Additionally, the CISO must periodically review, assess and update the covered entities' application procedures, guidelines, and standards. The regulation does not provide guidance as to how frequently such reviews must occur, only noting that these reviews must occur “as necessary.” 23 NYCRR § 500.08(b).
|Training and Monitoring
Starting March 1, covered entities were required to provide regular cybersecurity training to personnel. 23 NYCRR § 500.14(b). After Sept. 4, covered entities will be further required to implement policies, procedures and controls for monitoring the activity of certain personnel with access to information systems, including employees, contractors, agents or other persons who participate in the covered entities' business operations and use the covered entities' information systems and data. 23 NYCRR §§ 500.01(b) and 500.14(a). Such policies, procedures and controls must also be designed to detect unauthorized access, use of, or tampering with nonpublic information.
Thus, entities subject to the cybersecurity regulation must not only monitor employee system activity, they must also have controls in place to detect improper activity on the part of contractors and agents, which can often pose challenges to regulated entities.
|Conclusion
In short, the transitional period that concludes on Sept. 4 poses additional requirements that DFS-regulated entities subject to the cybersecurity regulation must implement and abide by. Prior to the Sept. 4 deadline, covered entities should undertake a comprehensive review of their cybersecurity programs to ensure there are no compliance gaps.

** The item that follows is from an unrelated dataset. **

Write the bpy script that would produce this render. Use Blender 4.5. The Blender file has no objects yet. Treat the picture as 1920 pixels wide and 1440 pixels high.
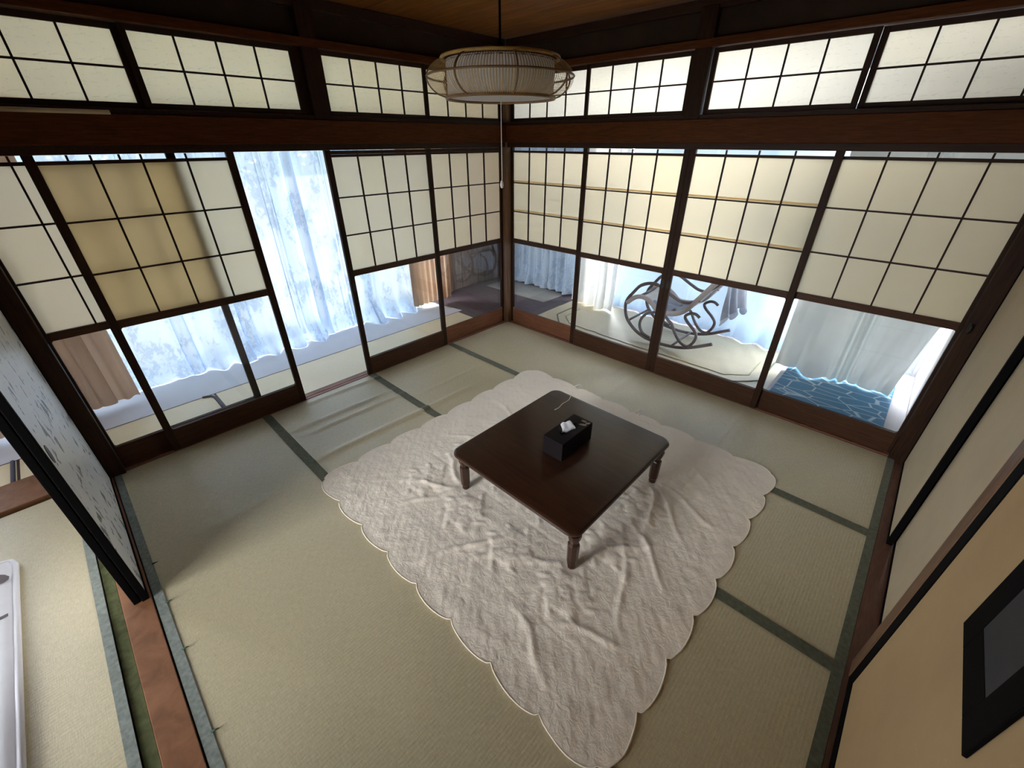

Given DFS' history of pursuing enforcement actions for inadequate internal controls, covered entities should take extra precautions to ensure the adequacy of their internal policies, procedures and guidelines.
Andrew Jacobson is an associate at Seward & Kissel and a member of the firm's government enforcement and internal investigations practice group. He is a former enforcement attorney with the New York State Department of Financial Services.